My question is to find an explicit formula for $N_{k,n}$, if the following recursive one is known:
$$ \left\{ \begin{align} \begin{split} N_{1,n} &= 1 \text{,} \\ N_{k+1,n} &= \sum_{i = k+1}^{n-1} N_{k,i} \end{split} \end{align} \right. $$ $$ \text{for } n \in \{\,2, 3, \dots\,\}, k \in \{\,n+1, n+2, \dots\,\} \text{.} $$
I can calculate a few first terms ($N_{1,n} = 1$, $N_{2,n} = n-2$, $N_{3,n} = \frac{(n-2)(n-3)}{2}$), but unfortunately I cannot find the general solution.
As mentioned in comments, one way is to notice the Hockey stick identity in the definition and then prove it matches for rest of your definition, giving the closed form $N_{k,n}=\binom{n-2}{k-1}$.
If you don't notice that at first, you can simplify the recurrence $$N_{k+1,n+1} - N_{k+1,n} = \sum_{i=k+1}^{n}N_{k,i}-\sum_{i=k+1}^{n-1}N_{k,i} = N_{k,n},$$ hence $$ N_{k+1,n+1} = N_{k+1,n} + N_{k,n}. $$ Now add base cases such as $N_{1,n}=1$ and $N_{k,2}=0$ for $k\geq 2$, which follow trivially from definitions. Again you can notice that the recurrence definition resembles Pascal's formula and you can go from there.
Eventually if all that fails, you can use a generic method for solving the last recurrence.
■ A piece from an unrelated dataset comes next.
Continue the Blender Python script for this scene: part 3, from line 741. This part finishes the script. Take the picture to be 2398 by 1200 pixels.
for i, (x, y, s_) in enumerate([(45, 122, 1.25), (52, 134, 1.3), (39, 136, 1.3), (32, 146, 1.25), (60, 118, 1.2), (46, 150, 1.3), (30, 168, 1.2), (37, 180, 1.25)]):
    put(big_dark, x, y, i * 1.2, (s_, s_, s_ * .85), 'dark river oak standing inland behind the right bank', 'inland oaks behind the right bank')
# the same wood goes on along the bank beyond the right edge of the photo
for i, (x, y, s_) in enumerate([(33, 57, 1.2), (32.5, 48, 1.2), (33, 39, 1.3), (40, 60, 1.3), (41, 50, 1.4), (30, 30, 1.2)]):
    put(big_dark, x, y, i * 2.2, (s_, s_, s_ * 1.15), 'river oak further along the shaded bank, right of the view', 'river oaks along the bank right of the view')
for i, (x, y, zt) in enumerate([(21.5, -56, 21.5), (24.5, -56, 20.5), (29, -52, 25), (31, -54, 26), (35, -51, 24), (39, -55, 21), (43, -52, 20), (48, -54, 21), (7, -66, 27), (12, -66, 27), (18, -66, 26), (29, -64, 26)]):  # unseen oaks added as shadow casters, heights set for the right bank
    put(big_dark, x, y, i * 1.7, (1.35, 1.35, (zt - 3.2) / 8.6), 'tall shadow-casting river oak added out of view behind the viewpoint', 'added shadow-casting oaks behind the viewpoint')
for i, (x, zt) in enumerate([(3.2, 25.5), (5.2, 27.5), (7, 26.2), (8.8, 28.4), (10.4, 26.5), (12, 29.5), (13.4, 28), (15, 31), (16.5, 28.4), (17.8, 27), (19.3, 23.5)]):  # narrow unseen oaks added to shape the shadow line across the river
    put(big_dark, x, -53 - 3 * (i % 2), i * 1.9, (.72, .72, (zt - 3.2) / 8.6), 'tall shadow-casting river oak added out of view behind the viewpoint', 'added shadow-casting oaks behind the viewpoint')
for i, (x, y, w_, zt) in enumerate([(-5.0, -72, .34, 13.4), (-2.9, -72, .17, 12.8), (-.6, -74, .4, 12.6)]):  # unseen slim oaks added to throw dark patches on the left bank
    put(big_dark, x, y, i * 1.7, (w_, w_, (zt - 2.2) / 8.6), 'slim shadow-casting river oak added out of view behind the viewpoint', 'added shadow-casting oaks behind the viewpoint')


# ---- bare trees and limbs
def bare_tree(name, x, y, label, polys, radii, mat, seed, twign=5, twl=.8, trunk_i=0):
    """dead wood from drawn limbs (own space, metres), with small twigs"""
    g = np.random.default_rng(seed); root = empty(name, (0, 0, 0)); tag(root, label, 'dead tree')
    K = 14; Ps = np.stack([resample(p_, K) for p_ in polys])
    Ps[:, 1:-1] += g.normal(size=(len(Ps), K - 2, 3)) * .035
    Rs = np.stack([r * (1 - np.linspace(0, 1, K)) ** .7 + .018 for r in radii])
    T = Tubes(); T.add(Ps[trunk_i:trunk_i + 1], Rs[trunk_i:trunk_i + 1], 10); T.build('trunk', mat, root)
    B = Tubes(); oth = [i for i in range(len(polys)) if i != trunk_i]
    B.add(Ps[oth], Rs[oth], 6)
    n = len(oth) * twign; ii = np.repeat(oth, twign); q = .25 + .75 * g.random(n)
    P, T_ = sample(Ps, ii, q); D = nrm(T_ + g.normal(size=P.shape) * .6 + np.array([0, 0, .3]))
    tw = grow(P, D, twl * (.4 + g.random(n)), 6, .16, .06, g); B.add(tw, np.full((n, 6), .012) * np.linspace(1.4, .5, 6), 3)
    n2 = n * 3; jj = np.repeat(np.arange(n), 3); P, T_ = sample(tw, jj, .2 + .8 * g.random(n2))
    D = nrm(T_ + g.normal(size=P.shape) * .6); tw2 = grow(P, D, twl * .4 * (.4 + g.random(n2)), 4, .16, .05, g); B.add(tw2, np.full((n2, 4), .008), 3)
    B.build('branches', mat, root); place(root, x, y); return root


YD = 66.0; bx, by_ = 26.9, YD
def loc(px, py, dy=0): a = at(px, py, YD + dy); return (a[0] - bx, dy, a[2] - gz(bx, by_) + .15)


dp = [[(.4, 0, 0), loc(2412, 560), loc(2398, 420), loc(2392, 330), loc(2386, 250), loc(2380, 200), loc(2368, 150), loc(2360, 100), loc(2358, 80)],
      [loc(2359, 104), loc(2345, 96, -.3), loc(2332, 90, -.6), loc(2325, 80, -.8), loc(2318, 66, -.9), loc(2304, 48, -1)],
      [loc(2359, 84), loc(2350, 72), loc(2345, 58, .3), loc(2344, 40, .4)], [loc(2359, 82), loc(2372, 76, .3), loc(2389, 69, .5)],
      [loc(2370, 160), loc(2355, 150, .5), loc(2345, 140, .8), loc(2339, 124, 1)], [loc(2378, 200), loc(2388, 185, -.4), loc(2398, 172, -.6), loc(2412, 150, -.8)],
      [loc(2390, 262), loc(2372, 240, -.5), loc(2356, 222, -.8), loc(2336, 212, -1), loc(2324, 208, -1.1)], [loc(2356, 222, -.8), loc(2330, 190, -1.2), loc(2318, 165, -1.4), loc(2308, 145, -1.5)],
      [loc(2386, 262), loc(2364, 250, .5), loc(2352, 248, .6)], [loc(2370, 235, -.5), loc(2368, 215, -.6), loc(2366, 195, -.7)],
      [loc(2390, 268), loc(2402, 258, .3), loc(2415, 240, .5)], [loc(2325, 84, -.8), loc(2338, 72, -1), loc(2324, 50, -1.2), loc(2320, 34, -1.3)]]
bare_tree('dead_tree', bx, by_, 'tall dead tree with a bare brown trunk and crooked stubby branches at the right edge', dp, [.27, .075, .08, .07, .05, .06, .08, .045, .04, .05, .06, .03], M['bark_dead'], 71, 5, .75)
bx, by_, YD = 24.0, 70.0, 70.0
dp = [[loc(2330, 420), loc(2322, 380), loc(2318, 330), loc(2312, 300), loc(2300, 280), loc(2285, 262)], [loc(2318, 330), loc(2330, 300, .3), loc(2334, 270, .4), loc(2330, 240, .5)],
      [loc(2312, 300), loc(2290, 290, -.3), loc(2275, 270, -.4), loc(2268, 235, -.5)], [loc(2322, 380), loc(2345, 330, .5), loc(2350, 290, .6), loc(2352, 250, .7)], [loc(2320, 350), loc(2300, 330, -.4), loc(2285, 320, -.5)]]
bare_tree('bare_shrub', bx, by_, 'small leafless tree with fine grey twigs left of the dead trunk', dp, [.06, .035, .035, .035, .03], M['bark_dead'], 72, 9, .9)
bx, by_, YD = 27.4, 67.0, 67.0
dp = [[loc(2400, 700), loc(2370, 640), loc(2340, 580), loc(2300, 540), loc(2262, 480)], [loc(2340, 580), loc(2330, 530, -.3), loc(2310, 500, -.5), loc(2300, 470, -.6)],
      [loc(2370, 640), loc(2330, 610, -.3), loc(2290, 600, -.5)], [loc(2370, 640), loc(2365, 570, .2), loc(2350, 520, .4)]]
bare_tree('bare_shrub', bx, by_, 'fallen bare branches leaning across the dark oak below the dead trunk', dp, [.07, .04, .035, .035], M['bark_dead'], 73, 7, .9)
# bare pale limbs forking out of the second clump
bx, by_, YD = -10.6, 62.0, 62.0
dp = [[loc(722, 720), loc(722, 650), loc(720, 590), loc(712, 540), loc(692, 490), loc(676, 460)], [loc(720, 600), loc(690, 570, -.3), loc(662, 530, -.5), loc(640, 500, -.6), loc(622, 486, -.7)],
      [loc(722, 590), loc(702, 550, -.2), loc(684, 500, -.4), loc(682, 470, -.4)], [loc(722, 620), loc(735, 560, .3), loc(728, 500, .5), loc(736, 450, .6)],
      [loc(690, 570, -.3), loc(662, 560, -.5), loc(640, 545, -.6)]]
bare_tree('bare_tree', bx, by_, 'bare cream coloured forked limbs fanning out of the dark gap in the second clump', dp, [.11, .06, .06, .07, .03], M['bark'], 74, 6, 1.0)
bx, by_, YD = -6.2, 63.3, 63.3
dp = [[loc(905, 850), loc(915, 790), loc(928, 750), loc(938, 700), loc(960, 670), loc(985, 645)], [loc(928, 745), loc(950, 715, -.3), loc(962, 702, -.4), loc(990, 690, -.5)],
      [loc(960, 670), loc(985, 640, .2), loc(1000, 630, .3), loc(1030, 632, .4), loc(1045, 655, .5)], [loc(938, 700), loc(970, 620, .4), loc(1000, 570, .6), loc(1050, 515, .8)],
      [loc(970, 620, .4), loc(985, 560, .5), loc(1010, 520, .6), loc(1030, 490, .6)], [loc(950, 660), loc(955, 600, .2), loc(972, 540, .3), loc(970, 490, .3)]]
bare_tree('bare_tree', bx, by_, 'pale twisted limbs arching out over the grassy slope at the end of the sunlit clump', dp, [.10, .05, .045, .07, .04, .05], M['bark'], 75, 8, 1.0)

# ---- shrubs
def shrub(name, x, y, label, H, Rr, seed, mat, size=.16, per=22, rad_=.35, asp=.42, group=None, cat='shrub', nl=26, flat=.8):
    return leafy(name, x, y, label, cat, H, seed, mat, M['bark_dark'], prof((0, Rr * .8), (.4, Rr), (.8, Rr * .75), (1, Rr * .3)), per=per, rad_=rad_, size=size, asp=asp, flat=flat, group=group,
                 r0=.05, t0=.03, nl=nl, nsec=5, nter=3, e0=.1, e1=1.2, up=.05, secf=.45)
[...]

For example, using generating functions as in the answer Solving two-dimensional recurrence relation $a_{i,\ j}\ =\ a_{i,\ j-1}\ +\ a_{i-1,\ j-1}$, you should get $f(x,y)=\sum_{k\geq 1, n \geq 2}N_{k,n}x^k y^n=\frac{xy^2}{1-y-xy}$. This in turn simplifies using geometric series into $$f(x,y)=xy^2\sum_{n=0}^{\infty}y^n(1+x)^n=xy^2\sum_{n=0}^{\infty}y^n\sum_{k=0}^{n}\binom{n}{k}x^k = \sum_{n\geq 0, k \geq 0}^{\infty}\binom{n}{k}x^{k+1}y^{n+2},$$ and so finally $$ f(x,y)=\sum_{n\geq 2, k \geq 1}^{\infty}\binom{n-2}{k-1}x^{k}y^{n}. $$ Now just read off the coefficient of $x^k y^n$.